INSTRUCTION:
Repeat every entry word for word, skipping the pictures.

DATA LISTING:

::::

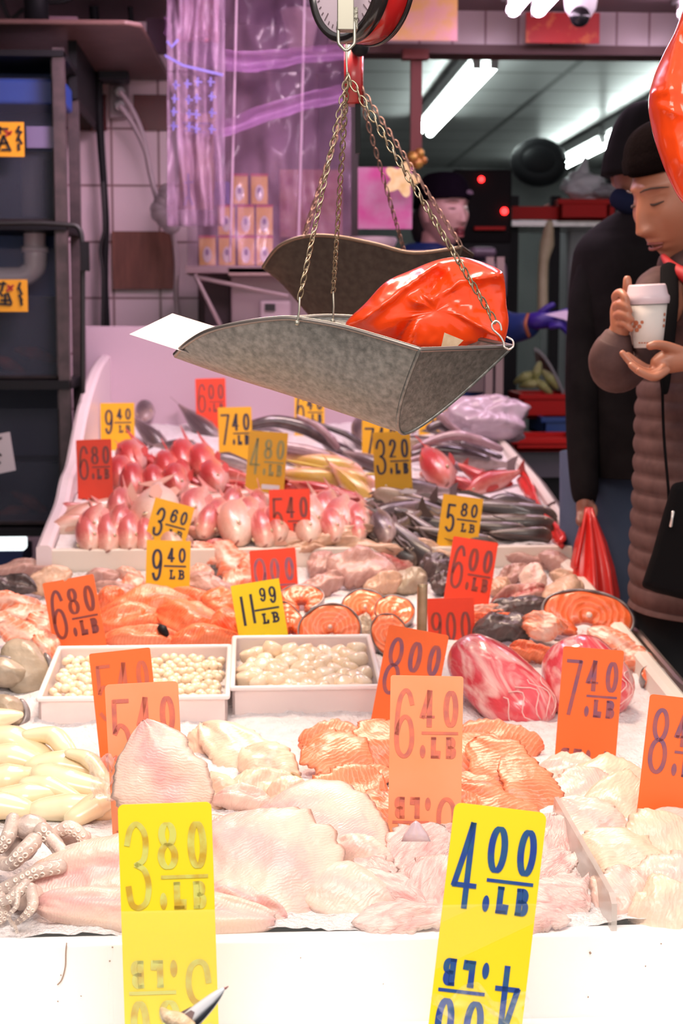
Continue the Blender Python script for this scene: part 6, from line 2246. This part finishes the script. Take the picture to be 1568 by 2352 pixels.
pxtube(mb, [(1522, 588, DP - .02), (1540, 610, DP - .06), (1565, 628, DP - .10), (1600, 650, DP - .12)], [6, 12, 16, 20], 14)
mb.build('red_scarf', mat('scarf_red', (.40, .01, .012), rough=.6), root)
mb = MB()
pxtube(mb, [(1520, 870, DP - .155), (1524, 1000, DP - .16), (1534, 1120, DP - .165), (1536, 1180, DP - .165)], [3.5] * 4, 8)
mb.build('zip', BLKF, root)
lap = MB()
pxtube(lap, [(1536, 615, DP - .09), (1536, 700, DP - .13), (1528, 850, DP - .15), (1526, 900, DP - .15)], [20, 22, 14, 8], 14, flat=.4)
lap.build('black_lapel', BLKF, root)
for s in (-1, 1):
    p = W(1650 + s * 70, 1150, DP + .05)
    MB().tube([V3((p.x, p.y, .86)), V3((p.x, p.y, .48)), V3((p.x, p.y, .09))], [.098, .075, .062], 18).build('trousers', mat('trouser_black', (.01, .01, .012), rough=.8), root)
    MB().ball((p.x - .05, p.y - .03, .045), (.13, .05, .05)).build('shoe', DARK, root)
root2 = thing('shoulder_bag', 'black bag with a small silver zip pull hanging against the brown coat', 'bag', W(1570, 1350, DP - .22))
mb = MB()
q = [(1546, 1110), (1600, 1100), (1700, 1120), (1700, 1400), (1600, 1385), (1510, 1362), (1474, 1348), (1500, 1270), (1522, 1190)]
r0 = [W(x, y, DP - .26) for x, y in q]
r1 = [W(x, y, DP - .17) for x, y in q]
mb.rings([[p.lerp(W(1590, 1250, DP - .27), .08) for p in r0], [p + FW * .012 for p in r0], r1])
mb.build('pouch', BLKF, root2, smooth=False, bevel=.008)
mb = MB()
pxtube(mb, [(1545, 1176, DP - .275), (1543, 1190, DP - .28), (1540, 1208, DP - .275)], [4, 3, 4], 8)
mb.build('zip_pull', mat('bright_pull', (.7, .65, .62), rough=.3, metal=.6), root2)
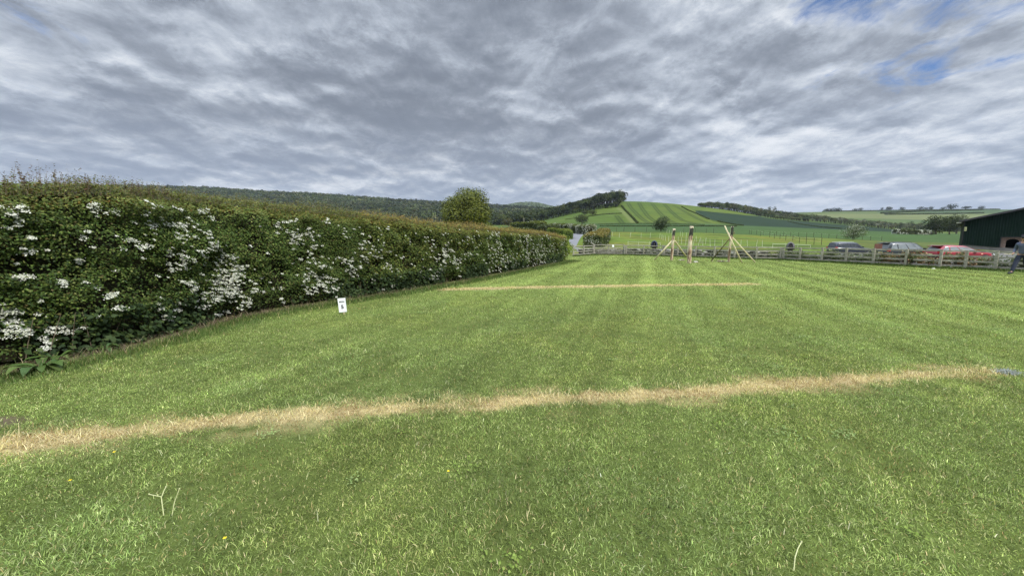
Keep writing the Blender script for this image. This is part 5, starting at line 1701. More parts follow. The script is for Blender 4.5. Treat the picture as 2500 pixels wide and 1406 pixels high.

::::

REPLY TO THE EXERCISE:
Continue the Blender Python script for this scene: part 6, from line 2246. This part finishes the script. Take the picture to be 1568 by 2352 pixels.
pxtube(mb, [(1522, 588, DP - .02), (1540, 610, DP - .06), (1565, 628, DP - .10), (1600, 650, DP - .12)], [6, 12, 16, 20], 14)
mb.build('red_scarf', mat('scarf_red', (.40, .01, .012), rough=.6), root)
mb = MB()
pxtube(mb, [(1520, 870, DP - .155), (1524, 1000, DP - .16), (1534, 1120, DP - .165), (1536, 1180, DP - .165)], [3.5] * 4, 8)
mb.build('zip', BLKF, root)
lap = MB()
pxtube(lap, [(1536, 615, DP - .09), (1536, 700, DP - .13), (1528, 850, DP - .15), (1526, 900, DP - .15)], [20, 22, 14, 8], 14, flat=.4)
lap.build('black_lapel', BLKF, root)
for s in (-1, 1):
    p = W(1650 + s * 70, 1150, DP + .05)
    MB().tube([V3((p.x, p.y, .86)), V3((p.x, p.y, .48)), V3((p.x, p.y, .09))], [.098, .075, .062], 18).build('trousers', mat('trouser_black', (.01, .01, .012), rough=.8), root)
    MB().ball((p.x - .05, p.y - .03, .045), (.13, .05, .05)).build('shoe', DARK, root)
root2 = thing('shoulder_bag', 'black bag with a small silver zip pull hanging against the brown coat', 'bag', W(1570, 1350, DP - .22))
mb = MB()
q = [(1546, 1110), (1600, 1100), (1700, 1120), (1700, 1400), (1600, 1385), (1510, 1362), (1474, 1348), (1500, 1270), (1522, 1190)]
r0 = [W(x, y, DP - .26) for x, y in q]
r1 = [W(x, y, DP - .17) for x, y in q]
mb.rings([[p.lerp(W(1590, 1250, DP - .27), .08) for p in r0], [p + FW * .012 for p in r0], r1])
mb.build('pouch', BLKF, root2, smooth=False, bevel=.008)
mb = MB()
pxtube(mb, [(1545, 1176, DP - .275), (1543, 1190, DP - .28), (1540, 1208, DP - .275)], [4, 3, 4], 8)
mb.build('zip_pull', mat('bright_pull', (.7, .65, .62), rough=.3, metal=.6), root2)
Keep writing the Blender script for this image. This is part 5, starting at line 1701. More parts follow. The script is for Blender 4.5. Treat the picture as 2500 pixels wide and 1406 pixels high.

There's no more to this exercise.